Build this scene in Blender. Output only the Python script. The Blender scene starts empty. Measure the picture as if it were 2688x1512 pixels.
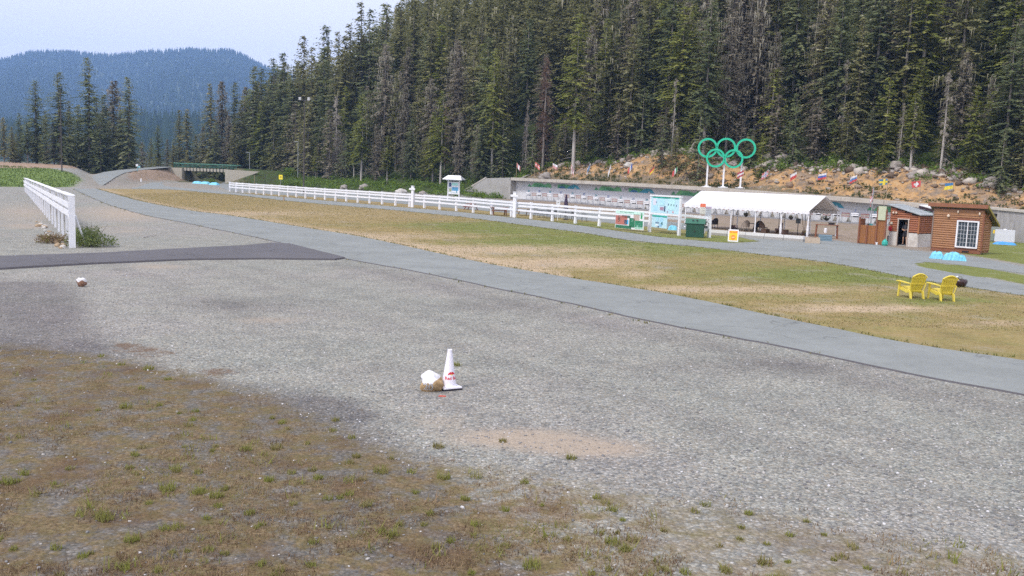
import bpy, math, random
import numpy as np
from mathutils import Vector, Matrix
random.seed(7); np.random.seed(7)
S = bpy.context.scene
C = S.collection
# ------------------------------------------------------------------ camera
F, CX, CY, HC = 2350.0, 1344.0, 756.0, 3.7
TH = math.atan(0.038)
PT = math.atan(284.0 * math.cos(TH) / F)
Fv = np.array([0, math.cos(PT), -math.sin(PT)])
R0 = np.array([1.0, 0, 0]); U0 = np.array([0, math.sin(PT), math.cos(PT)])
RV = R0 * math.cos(TH) + U0 * math.sin(TH)
UV = -R0 * math.sin(TH) + U0 * math.cos(TH)
cam = bpy.data.cameras.new('camera'); cam_o = bpy.data.objects.new('camera', cam); C.objects.link(cam_o)
cam.sensor_width = 36; cam.lens = F * 36 / 2688; cam.clip_end = 12000; cam.clip_start = 0.1
M = Matrix(((RV[0], UV[0], -Fv[0], 0), (RV[1], UV[1], -Fv[1], 0), (RV[2], UV[2], -Fv[2], HC), (0, 0, 0, 1)))
cam_o.matrix_world = M
S.camera = cam_o
# ------------------------------------------------------------------ world, sun, exposure
W = bpy.data.worlds.new("World"); S.world = W; W.use_nodes = True
wt = W.node_tree; bg = wt.nodes['Background']
SUN_EL, SUN_AZ = math.radians(52), math.radians(228)      # azimuth clockwise from +Y
sky = wt.nodes.new('ShaderNodeTexSky'); sky.sky_type = 'NISHITA'; sky.sun_disc = False
sky.sun_elevation = SUN_EL; sky.sun_rotation = SUN_AZ; sky.air_density = 1.0; sky.dust_density = 2.0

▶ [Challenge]
Using the material above, set down every line exactly, but skip the pictures.

▶ [The solution]
Build this scene in Blender. Output only the Python script. The Blender scene starts empty. Measure the picture as if it were 2688x1512 pixels.
import bpy, math, random
import numpy as np
from mathutils import Vector, Matrix
random.seed(7); np.random.seed(7)
S = bpy.context.scene
C = S.collection
# ------------------------------------------------------------------ camera
F, CX, CY, HC = 2350.0, 1344.0, 756.0, 3.7
TH = math.atan(0.038)
PT = math.atan(284.0 * math.cos(TH) / F)
Fv = np.array([0, math.cos(PT), -math.sin(PT)])
R0 = np.array([1.0, 0, 0]); U0 = np.array([0, math.sin(PT), math.cos(PT)])
RV = R0 * math.cos(TH) + U0 * math.sin(TH)
UV = -R0 * math.sin(TH) + U0 * math.cos(TH)
cam = bpy.data.cameras.new('camera'); cam_o = bpy.data.objects.new('camera', cam); C.objects.link(cam_o)
cam.sensor_width = 36; cam.lens = F * 36 / 2688; cam.clip_end = 12000; cam.clip_start = 0.1
M = Matrix(((RV[0], UV[0], -Fv[0], 0), (RV[1], UV[1], -Fv[1], 0), (RV[2], UV[2], -Fv[2], HC), (0, 0, 0, 1)))
cam_o.matrix_world = M
S.camera = cam_o
# ------------------------------------------------------------------ world, sun, exposure
W = bpy.data.worlds.new("World"); S.world = W; W.use_nodes = True
wt = W.node_tree; bg = wt.nodes['Background']
SUN_EL, SUN_AZ = math.radians(52), math.radians(228)      # azimuth clockwise from +Y
sky = wt.nodes.new('ShaderNodeTexSky'); sky.sky_type = 'NISHITA'; sky.sun_disc = False
sky.sun_elevation = SUN_EL; sky.sun_rotation = SUN_AZ; sky.air_density = 1.0; sky.dust_density = 2.0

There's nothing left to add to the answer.